-- Start DATA --

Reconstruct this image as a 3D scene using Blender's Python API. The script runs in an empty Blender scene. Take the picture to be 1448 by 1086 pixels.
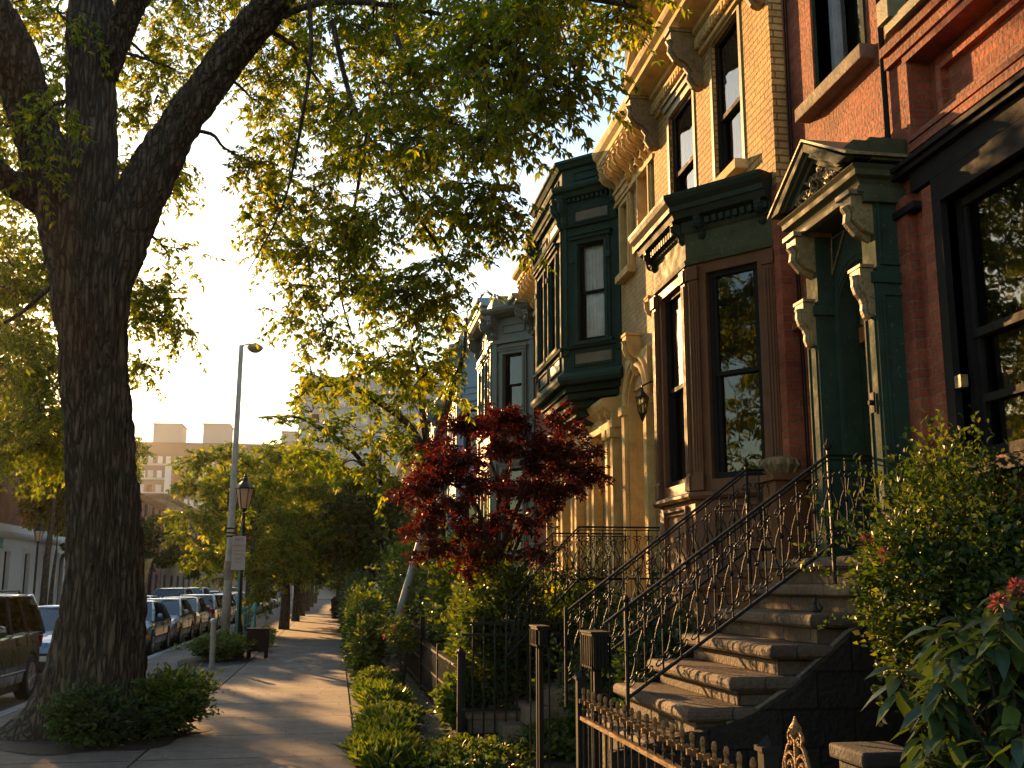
import bpy, math, random
import numpy as np
from mathutils import Vector, noise
R = math.radians
S = bpy.context.scene
COL = S.collection
# ------------------------------------------------------------------ camera
cam_d = bpy.data.cameras.new('camera'); cam = bpy.data.objects.new('camera', cam_d); COL.objects.link(cam)
F_ = 1520.0
PIT = math.atan(285 / F_); YAW = math.atan(249 * math.cos(PIT) / F_)
cam.location = (0, 0, 1.75)
cam.rotation_euler = (math.pi / 2 + PIT, 0, -YAW)
cam_d.sensor_width = 36; cam_d.lens = 36 * F_ / 1448; cam_d.clip_end = 3000; cam_d.clip_start = 0.05
S.camera = cam
# ------------------------------------------------------------------ light
SUN_AZ = R(-20.0); SUN_EL = R(13.0)
w = bpy.data.worlds.new("World"); S.world = w; w.use_nodes = True
wn = w.node_tree
bg = wn.nodes['Background']
sky = wn.nodes.new('ShaderNodeTexSky'); sky.sky_type = 'NISHITA'; sky.sun_disc = False
sky.sun_elevation = SUN_EL; sky.sun_rotation = SUN_AZ
sky.air_density = 1.5; sky.dust_density = 0.7; sky.ozone_density = 2.0; sky.altitude = 0
wn.links.new(sky.outputs[0], bg.inputs[0]); bg.inputs[1].default_value = 0.12
sd = bpy.data.lights.new('sun', 'SUN'); sun = bpy.data.objects.new('sun', sd); COL.objects.link(sun)
sd.energy = 5.0; sd.angle = R(0.5); sd.color = (1.0, 0.54, 0.19)
sv = Vector((math.sin(SUN_AZ) * math.cos(SUN_EL), math.cos(SUN_AZ) * math.cos(SUN_EL), math.sin(SUN_EL)))
sun.rotation_euler = (-sv).to_track_quat('-Z', 'Y').to_euler()
S.view_settings.view_transform = 'Standard'; S.view_settings.look = 'None'
S.view_settings.exposure = 1.4; S.view_settings.gamma = 1.0
S.cycles.max_bounces = 8; S.cycles.transparent_max_bounces = 12
S.cycles.sample_clamp_indirect = 4.0

# ------------------------------------------------------------------ helpers
def tag(o, label=None, cat=None, group=None, kind=None):
    if label: o['label'] = label
    if cat: o['category'] = cat
    if group: o['group'] = group
    if kind: o['kind'] = kind
    return o
def thing(name, loc, label, cat, group=None):
    o = bpy.data.objects.new(name, None); COL.objects.link(o); o.location = loc
    o.empty_display_size = 0.2
    return tag(o, label, cat, group)
def world_loc(o):
    v = Vector((0, 0, 0)); r = o
    while r is not None:
        v = v + r.location; r = r.parent
    return v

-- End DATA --

▶ **WRITTEN EXERCISE**
Your task is to repeat the data above exactly while excluding the pictures.

▶ **RIGHT ANSWER**
Reconstruct this image as a 3D scene using Blender's Python API. The script runs in an empty Blender scene. Take the picture to be 1448 by 1086 pixels.
import bpy, math, random
import numpy as np
from mathutils import Vector, noise
R = math.radians
S = bpy.context.scene
COL = S.collection
# ------------------------------------------------------------------ camera
cam_d = bpy.data.cameras.new('camera'); cam = bpy.data.objects.new('camera', cam_d); COL.objects.link(cam)
F_ = 1520.0
PIT = math.atan(285 / F_); YAW = math.atan(249 * math.cos(PIT) / F_)
cam.location = (0, 0, 1.75)
cam.rotation_euler = (math.pi / 2 + PIT, 0, -YAW)
cam_d.sensor_width = 36; cam_d.lens = 36 * F_ / 1448; cam_d.clip_end = 3000; cam_d.clip_start = 0.05
S.camera = cam
# ------------------------------------------------------------------ light
SUN_AZ = R(-20.0); SUN_EL = R(13.0)
w = bpy.data.worlds.new("World"); S.world = w; w.use_nodes = True
wn = w.node_tree
bg = wn.nodes['Background']
sky = wn.nodes.new('ShaderNodeTexSky'); sky.sky_type = 'NISHITA'; sky.sun_disc = False
sky.sun_elevation = SUN_EL; sky.sun_rotation = SUN_AZ
sky.air_density = 1.5; sky.dust_density = 0.7; sky.ozone_density = 2.0; sky.altitude = 0
wn.links.new(sky.outputs[0], bg.inputs[0]); bg.inputs[1].default_value = 0.12
sd = bpy.data.lights.new('sun', 'SUN'); sun = bpy.data.objects.new('sun', sd); COL.objects.link(sun)
sd.energy = 5.0; sd.angle = R(0.5); sd.color = (1.0, 0.54, 0.19)
sv = Vector((math.sin(SUN_AZ) * math.cos(SUN_EL), math.cos(SUN_AZ) * math.cos(SUN_EL), math.sin(SUN_EL)))
sun.rotation_euler = (-sv).to_track_quat('-Z', 'Y').to_euler()
S.view_settings.view_transform = 'Standard'; S.view_settings.look = 'None'
S.view_settings.exposure = 1.4; S.view_settings.gamma = 1.0
S.cycles.max_bounces = 8; S.cycles.transparent_max_bounces = 12
S.cycles.sample_clamp_indirect = 4.0

# ------------------------------------------------------------------ helpers
def tag(o, label=None, cat=None, group=None, kind=None):
    if label: o['label'] = label
    if cat: o['category'] = cat
    if group: o['group'] = group
    if kind: o['kind'] = kind
    return o
def thing(name, loc, label, cat, group=None):
    o = bpy.data.objects.new(name, None); COL.objects.link(o); o.location = loc
    o.empty_display_size = 0.2
    return tag(o, label, cat, group)
def world_loc(o):
    v = Vector((0, 0, 0)); r = o
    while r is not None:
        v = v + r.location; r = r.parent
    return v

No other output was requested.